Con el tránsito al sector oficial vino el sindicalista. Por su trato y capacidad conciliadora –“tengo un carácter a propósito para hacer relaciones”, definió-, fue electo miembro del Comité Ejecutivo del Sindicato de Maestros y posteriormente delegado al Congreso Nacional en donde lo eligieron para coordinar a los maestros federalizados en Tamaulipas Hidalgo, Oaxaca y Querétaro. Tuvo qué volver a la ciudad de México.
Al concluir su función, tres años después, pese a la oposición de amigos y conocidos, decidió regresar a su tierra.

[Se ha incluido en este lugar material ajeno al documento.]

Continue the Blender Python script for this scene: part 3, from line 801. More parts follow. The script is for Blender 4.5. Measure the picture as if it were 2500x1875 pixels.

Fue entonces cuando Héctor Mayagoitia, subsecretario de Educación le propuso, -“el gobernador Juventino Castro ya está enterado”-, volver a su tierra como director del Museo Regional que llevaba ya dos años cerrado.
Y así, de 1971 a 1985, rejuveneció, ordenó, amplió y enriqueció el edificio y todo el acervo del Museo con un trabajo disciplinado, arduo y entusiasta.
En 1986 fue nombrado cronista de la ciudad por el gobernador Mariano Palacios Alcocer y el presidente municipal Manuel Cevallos Urueta, labor que desempeñó con gran atingencia.
Nunca se alejó de la Escuela de Música Sacra y Conservatorio José Guadalupe Velázquez, en donde con el respaldo del gobernador Enrique Burgos rehabilitó sus instalaciones y celebró jubiloso, junto con el entonces presidente Carlos Salinas, el centenario de la emblemática institución.